For this is the deal that faced a pilgrim arriving at the Temple. To offer sacrifice, you had to buy beasts from the temple farms. To pay tribute, you had to put a temple coin on the plate, so you’d need to exchange your everyday coinage for the Temple’s own money. So the temple had a monopoly, and they or their franchisees could charge whatever price they liked. And they did. Here under the arches of the house of the God of justice and righteousness, the people of God were being treated unjustly. No wonder Jesus was so angry.
What can we learn from this story? How might it apply to us? Well, the first thing I draw out of this story is this: every single person who passes through the door of this or any church, old or young, rich or poor, regular attender or occasional visitor - each one is precious to God. Everyone matters. Reading the story of the cleansing of the Temple, you can see there were insiders there and outsiders. Pilgrims - like Jesus himself - who’d travelled from places like Galilee up to the north were definitely outsiders, so there’d have been a lot to make them feel out of place. To be new or a visitor to any church can be difficult: you don't know the ropes, what to sing, when to stand, all of that. But it's the job of the insiders, if you like, to ease the way and provide a welcome. That wasn’t happening in the temple: the priestly insiders were in fact adding burdens and making things harder.
So I’m reminded that welcome is one area in which every church has to test itself.
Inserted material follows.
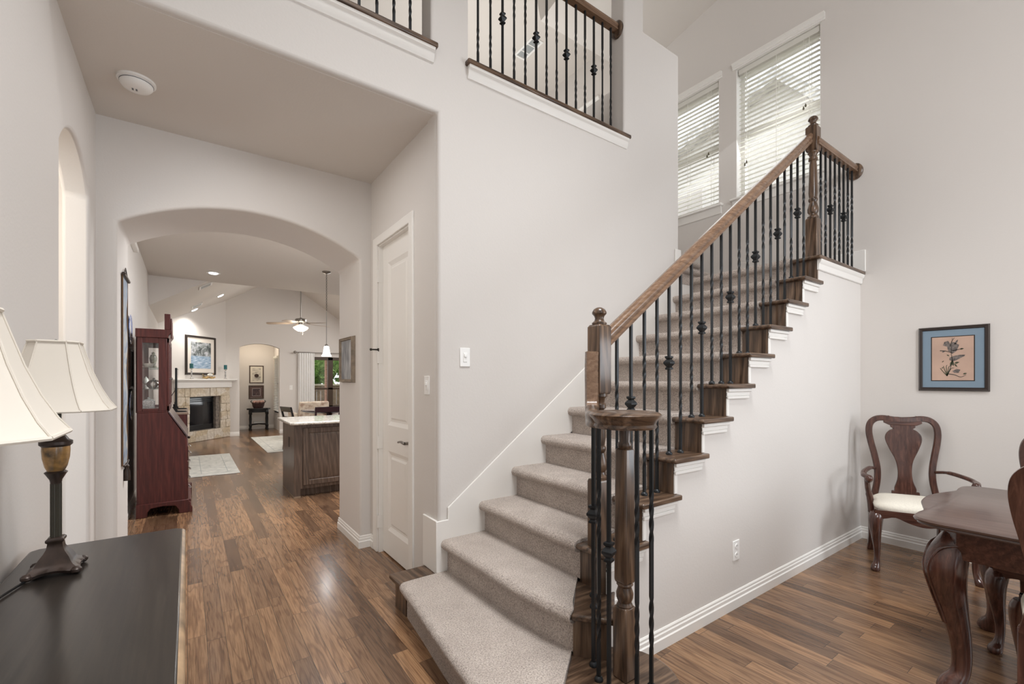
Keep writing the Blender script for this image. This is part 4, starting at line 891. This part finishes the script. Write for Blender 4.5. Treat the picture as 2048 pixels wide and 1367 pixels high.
bk = thing('basket', 'dark woven basket of rosy fruit on the niche side table', 'basket', (sx - .01, sy0, .60))
rs = [[(r * 1.25 * math.cos(2 * PI * k / 24), r * .9 * math.sin(2 * PI * k / 24), z + (.018 * math.cos(4 * PI * k / 24) if z > .1 else 0)) for k in range(24)] for r, z in ((.09, 0), (.11, .05), (.125, .12), (.135, .15), (.125, .15), (.10, .05), (.02, .03))]
MB().rings(rs).make('bowl', plain('dark_wicker', (66, 44, 40), .7, noise=.35, nscale=60, bump=.6), bk, smooth=50)
MB().tube([(-.16, 0, .15), (-.18, 0, .19), (-.15, 0, .21)], .012, 8).tube([(.16, 0, .15), (.18, 0, .19), (.15, 0, .21)], .012, 8).make('handle', plain('dark_wicker_handle', (56, 40, 36), .7), bk)
FR = plain('rosy_skin', (196, 158, 146), .5, noise=.25, nscale=18)
for i, (dx, dy) in enumerate(((-.10, -.015), (-.012, -.045), (.075, -.03), (.115, .035), (.022, .045), (-.066, .07))):
    tag(MB().ball((sx - .01 + dx, sy0 + dy, .772), .042, 12).make('fruit', FR), 'one of the pale rosy fruits heaped in the dark niche basket', 'fruit', 'fruit in the niche basket')
blind(13.76, 14.44, .52, 2.04, 2.0, 'tall white slatted blind at the side window of the niche', [])
struct(MB().box(2.02, 2.03, 13.74, 14.46, .47, .5).box(2.10, 2.13, 13.75, 13.79, .5, 2.05).box(2.10, 2.13, 14.41, 14.45, .5, 2.05).box(2.1, 2.13, 13.75, 14.45, 1.26, 1.30).make('window_5', WHITE))

# ------------------------------------------------------------------ patio window, curtain, rod
pw = struct(MB().box(2.70, 2.74, 13.06, 13.14, .62, 2.0).box(3.14, 3.27, 13.06, 13.14, .62, 2.0).box(4.86, 4.9, 13.06, 13.14, .62, 2.0).box(2.70, 4.9, 13.06, 13.14, 1.92, 2.0).box(2.70, 4.9, 13.06, 13.14, 1.115, 1.165).box(2.70, 4.9, 13.06, 13.14, .62, .68).box(3.9, 4.0, 13.06, 13.14, .62, 2.0).make('window_6', plain('bronze_frame', (70, 54, 40), .5), bevel=.004))
MB().box(2.72, 4.88, 13.095, 13.10, .64, 1.98).make('pane', GLASS, pw, smooth=0)
rod = thing('curtain_rod', 'brushed metal curtain rod with ball finial over the patio window', 'curtain rod', (2.32, 12.95, 2.11))
MB().tube([(0, 0, 0), (2.6, 0, 0)], .012, 10).make('pole', NICKEL, rod)
MB().ball((-.03, 0, 0), .036, 14).make('finial', NICKEL, rod)
MB().tube([(.06, 0, -.01), (.06, .078, -.02)], .01, 8).make('bracket', NICKEL, rod)
rows = []
for i in range(97):
    s_ = i / 96; rows.append([(2.37 + .40 * s_ + .0 * z, 12.95 + (.012 + .010 * (2.1 - z) / 2) * math.sin(s_ * 7 * 2 * PI + .5 * z) , z) for z in (2.094, 2.07, 1.6, 1.0, .4, .03)])
m = MB().rings(rows, cap=False, closed=False); o = m.make('curtain', CURT, None, smooth=60, fix=False)
sm = o.modifiers.new('thick', 'SOLIDIFY'); sm.thickness = .003
tag(o, 'sheer white curtain panel hanging at the left of the patio window', 'curtain')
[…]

Does how we do what we do match up? Does the quality of our welcome witness to the welcome offered by our Lord? Does our concern for one another reflect his care for us? Or are we falling short of what could and should be as his people?
The second thing I draw from the story is that it could in fact happen anywhere. The temple was the holiest place, in which the finest Biblical scholars met and debated. I’m sure there was no deliberate policy to exploit the poor and make things tough for pilgrims. It had sort of just happened. That’s how that works, if we don’t take care. Over the years standards slip, abuses go uncorrected. Little things go unnoticed - a bit like that odd noise in your car engine that at first you ignore and then later you don’t even notice - until suddenly something blows up and it doesn't work any more.
So it’s always good to do some spring cleaning - now and again to really root about through the dark and dusty corners, and get below the surface. We might be surprised how much dirt and dust has built up. That’s what Lent is: spring cleaning time for Christians - both as individuals and as church communities. And the cleansing of the temple reminds me how even the holiest of places needs a good clean through from time to time - because you don't always notice how things get slack, and problems can build up where no-one notices.
So the third thing I take from this story is that while many of his words are comfortable words, Jesus can isn’t always a comfortable presence. In the Temple that day he was a decidedly uncomfortable presence. Jesus stirs things up and challenges complacency; Jesus stands against all that is unjust and unfair. For we know that Jesus is always the lover of people, and in any organisation, including churches, it can happen that people find themselves serving the system, when the system is supposed to be serving them.
Many years ago, a senior cleric speaking to a clergy conference I attended suggested to us that the choice before every church is between an uncomfortable life and a comfortable death. Those words have stayed with me. An uncomfortable life, versus a comfortable death. Bob Jackson, who was Archdeacon of Walsall. He told us that in his experience it’s the uncomfortable churches that are growing. These are churches that are looking forward, open to what’s new, open to change. It’s uncomfortable when new people come in, with different ideas, different needs. But when a church opts for comfort rather than change it may also be opting to fade away and die; that’s tough but it’s true. Living things are always changing.
Now Lent is by tradition a time when we accept a bit of discomfort. We may well have given up some of the things that comfort us (in my case, cakes). But as we know, there’s more to Lent than giving things up, there’s stuff we get on with too; spring cleaning, throwing out the bad stuff. Now’s the time to check the scruffy corners of our lives, to get the rubbish cleared, and as we do this to be looking outwards rather than inwards, and forwards rather than backwards - and that’s challenging and uncomfortable, but it is where Jesus is calling us to be. He wants disciples, people who learn from him and copy him and follow him: people who put into practice in our own lives what we have seen and learnt in him. Not just the comfortable words, but the uncomfortable and challenging too.
The episode in the Temple, along with the company he kept (the sons of thunder and impetuous Peter) might tell us something about Jesus' personality.